In that book, Judis and Teixeira evaluate each state’s presidential prospects “in the next decade.” Using 270towin .com and Photoshop, we mapped them out using the conventional color scheme (and ignoring their further gradations of “competitive” and “very competitive”:
In some ways they got it right. Except for Indiana in 2008, all the “solid Republican” states have lived up to that billing. The West Coast, most of the Northeast and Illinois have proved to be “solid Democratic.” Except in 2004, so has New Mexico. But they made some big errors as well—all in the Democrats’ favor except Colorado and Virginia.

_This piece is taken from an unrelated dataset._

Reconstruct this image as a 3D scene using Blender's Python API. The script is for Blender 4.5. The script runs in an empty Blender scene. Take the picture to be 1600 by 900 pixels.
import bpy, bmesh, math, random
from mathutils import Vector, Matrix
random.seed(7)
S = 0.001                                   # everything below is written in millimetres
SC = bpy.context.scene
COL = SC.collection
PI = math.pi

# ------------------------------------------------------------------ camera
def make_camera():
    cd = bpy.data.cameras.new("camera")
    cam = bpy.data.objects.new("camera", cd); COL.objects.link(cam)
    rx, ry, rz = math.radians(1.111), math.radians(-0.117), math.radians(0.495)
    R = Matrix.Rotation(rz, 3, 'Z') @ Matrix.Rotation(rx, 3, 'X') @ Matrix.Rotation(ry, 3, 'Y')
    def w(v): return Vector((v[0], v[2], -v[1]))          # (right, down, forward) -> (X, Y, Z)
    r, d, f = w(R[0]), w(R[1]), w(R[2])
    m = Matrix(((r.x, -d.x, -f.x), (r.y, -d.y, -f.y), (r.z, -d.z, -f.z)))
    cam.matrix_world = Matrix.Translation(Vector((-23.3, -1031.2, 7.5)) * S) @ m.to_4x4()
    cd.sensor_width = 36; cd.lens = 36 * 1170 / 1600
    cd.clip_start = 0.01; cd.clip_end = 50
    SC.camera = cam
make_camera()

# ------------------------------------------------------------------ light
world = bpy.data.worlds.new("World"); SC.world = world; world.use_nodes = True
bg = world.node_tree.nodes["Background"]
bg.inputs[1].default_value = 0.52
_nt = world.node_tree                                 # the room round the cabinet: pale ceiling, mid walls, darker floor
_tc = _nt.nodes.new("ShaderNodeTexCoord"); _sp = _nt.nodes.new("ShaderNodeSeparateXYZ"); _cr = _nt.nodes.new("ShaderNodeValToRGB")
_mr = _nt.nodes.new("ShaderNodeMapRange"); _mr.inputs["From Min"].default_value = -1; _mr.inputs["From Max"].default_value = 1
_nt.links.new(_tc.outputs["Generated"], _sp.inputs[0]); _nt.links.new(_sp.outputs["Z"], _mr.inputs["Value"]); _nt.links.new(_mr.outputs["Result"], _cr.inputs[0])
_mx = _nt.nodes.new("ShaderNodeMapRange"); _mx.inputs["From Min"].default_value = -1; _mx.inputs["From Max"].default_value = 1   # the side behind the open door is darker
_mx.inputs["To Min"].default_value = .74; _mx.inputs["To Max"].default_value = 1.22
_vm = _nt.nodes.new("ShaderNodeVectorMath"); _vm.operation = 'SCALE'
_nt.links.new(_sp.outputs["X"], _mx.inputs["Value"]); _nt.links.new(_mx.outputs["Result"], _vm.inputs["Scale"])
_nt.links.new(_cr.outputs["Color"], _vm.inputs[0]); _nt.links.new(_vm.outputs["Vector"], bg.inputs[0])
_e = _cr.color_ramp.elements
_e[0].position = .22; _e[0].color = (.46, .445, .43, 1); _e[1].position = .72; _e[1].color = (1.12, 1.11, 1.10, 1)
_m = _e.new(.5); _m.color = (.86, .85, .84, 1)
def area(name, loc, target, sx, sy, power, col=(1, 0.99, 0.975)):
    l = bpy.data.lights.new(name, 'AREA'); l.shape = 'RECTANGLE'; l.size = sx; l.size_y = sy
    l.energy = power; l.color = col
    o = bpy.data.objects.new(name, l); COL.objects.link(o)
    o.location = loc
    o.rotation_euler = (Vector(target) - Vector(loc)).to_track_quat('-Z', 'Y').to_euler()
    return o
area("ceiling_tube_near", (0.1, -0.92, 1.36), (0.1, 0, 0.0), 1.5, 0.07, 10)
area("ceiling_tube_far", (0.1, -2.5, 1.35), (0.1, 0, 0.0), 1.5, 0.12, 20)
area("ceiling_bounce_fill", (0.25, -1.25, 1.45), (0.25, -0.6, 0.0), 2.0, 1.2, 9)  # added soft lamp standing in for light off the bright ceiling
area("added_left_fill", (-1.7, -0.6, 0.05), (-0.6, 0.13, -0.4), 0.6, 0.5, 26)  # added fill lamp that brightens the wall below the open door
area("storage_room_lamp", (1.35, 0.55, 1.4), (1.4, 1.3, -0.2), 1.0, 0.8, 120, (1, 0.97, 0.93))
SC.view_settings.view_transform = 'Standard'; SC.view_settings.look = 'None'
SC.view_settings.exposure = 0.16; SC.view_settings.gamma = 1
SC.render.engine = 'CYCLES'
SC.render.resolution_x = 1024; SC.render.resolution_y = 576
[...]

They dramatically overestimated Democratic prospects in both the Upper Midwest and Appalachia. Six states that Bill Clinton carried twice—Arkansas, Kentucky, Louisiana, Missouri, Tennessee and West Virginia—have gone Republican in the last four elections and except Missouri were reckoned “solid GOP” in almost all this year’s election maps.
Then there’s the Upper Midwest/Great Lakes region. Trump carried four of the Judis-Teixeira “solid Democratic” states—Iowa, Michigan, Pennsylvania and Wisconsin—along with “lean Democratic” Ohio.
While demographic changes may eventually move Texas from “solid” to “lean” GOP, it hasn’t happened yet. And bellwether Florida still leans ever so slightly Republican.
In all, we’d say Judis and Teixeira were about half right. They correctly predicted that nonwhite voters would improve Democratic prospects in states like Colorado, Nevada, North Carolina and Virginia—but they failed to anticipate the scope of Republican gains in other states.
The latter trend probably can’t take the GOP much further; Maine, Minnesota and New Hampshire are the only obvious opportunities Trump didn’t realize this year. It’s certainly possible that the former trend will continue, as Teixeira now predicts, and the emerging Democratic majority will finally emerge.
Or it could recede again. Trump improved slightly over Mitt Romney’s performance among blacks, Hispanics and Asian-Americans—and there’s still plenty more room for improvement.